The term "The Brussels Effect" refers to the theory that the European Union is the world's regulatory superpower, setting standards and laws that the rest of the world goes on to follow due to the sheer heft of its market power.
It was coined by Finnish-American law professor Anu Bradford with her book of the same name in 2020, which was written to challenge the idea that the EU is a declining world force.
As the strictest rich regulatory power, Brussels sets a floor for global regulation, the argument goes. The author traced the ways in which EU norms have unintentionally became global standards as international companies adopted them to cater to the market of 450 million people.
In this way, GDPR data privacy rules were adopted by Facebook and Google, while food chains in the United States make their products to EU standards so they can be seamlessly shipped across the Atlantic.
Some countries save time and investment by using EU law as a template from which to adapt their own legislation, too. The concentrated workforce of Europe's policymakers and legislators that is clustered in Brussels represents a wealth of expertise and man hours, and the ready-made laws can be particularly convenient for countries in Latin America as they are written in Spanish and Portuguese. Meanwhile, the EU also intentionally exports its standards through political and trade agreements that require the other party to accept certain standards.
The concept of the Brussels Effect was embraced in the city itself. It was a flattering notion and a welcome one, arriving amid the rancour of the post-Brexit talks at a time when the credibility of the union was under attack. It was discussed by think tanks and on podcasts, and for some it articulated a hope about what the EU could be.
An echo of the Brussels Effect could be heard in the words of Ireland’s commissioner Mairead McGuinness when she set out her ambitions to establish standards for green investments in her role as financial services chief last year.
She expressed hopes of creating a “gold standard” for climate-friendly investments, through new criteria that would set out which bonds could be classed as “green”. It was to be linked to the EU’s so-called “taxonomy”: a way of categorising which economic activities can be considered green, and part of an overarching ambition to funnel private money towards the investments needed to transform Europe’s economy to meet its climate goals.
Less than a year on, this taxonomy has become the issue of bitter rancour and division.
At the insistence of some member states, the commission has included both gas and nuclear energy as “transition” fuels, deeming them green investments if they are replacing dirtier energy sources and meet certain standards.
NGOs are furious
This has outraged others.
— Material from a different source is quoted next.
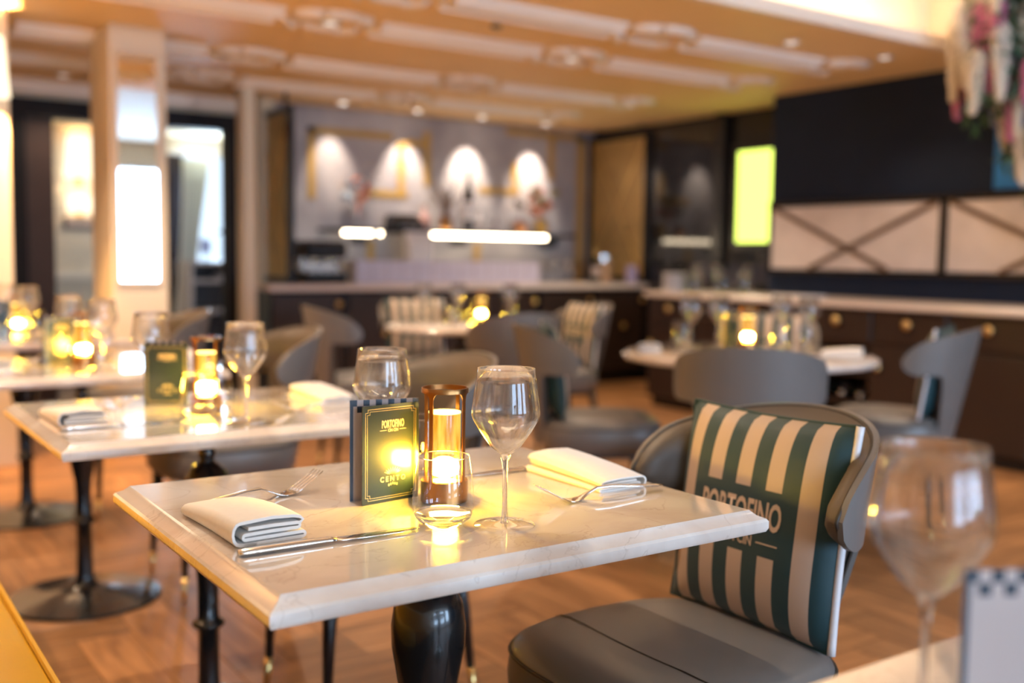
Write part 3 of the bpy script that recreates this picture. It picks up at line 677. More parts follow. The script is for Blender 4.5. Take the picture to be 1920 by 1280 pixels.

Austria, Denmark, Luxembourg and Spain, as well as the commission's own expert advisers, have accused it of going against scientific evidence. Luxembourg and Vienna have threatened a lawsuit. Climate NGOs are furious, and are calling on the European Parliament to block it.
Far from being globally authoritative, the proposal has failed to win the buy-in of even a fellow EU institution. The European Investment Bank, which aims to bankroll the climate transition, has warned it may reject the gas and nuclear parts of the taxonomy.
"If we lose the trust of the investors by selling something as a green project, which turns out to be the opposite, then we cut the feet on which we are standing when it comes to financing the activities of the bank," its president Werner Hoyer told journalists last week.
In a letter to the commission, a group of member states wrote that 15 countries outside the EU had already taken their cue from an earlier version of the taxonomy and that it was being used as “a reference” by investors decarbonising their portfolios. “Today its usefulness and credibility are at stake,” they warned.
There was scarce talk of a Brussels Effect as McGuinness stood to unveil the taxonomy at a press conference on Wednesday. If anything, she played down its influence. ”This is not mandatory, it’s voluntary,” she stressed; neither was it final. “There is a review clause in this . . . this is a living document.”
The EU’s stated ambition is to be the world leader in adapting to counter climate change. But if its embattled taxonomy does manage to set an international trend, critics now fear it will be a negative one: to embolden investors to label spending on environmentally harmful gas and nuclear projects, with the cover that the EU has deemed them green. The very “greenwashing” that the taxonomy was once intended to stop.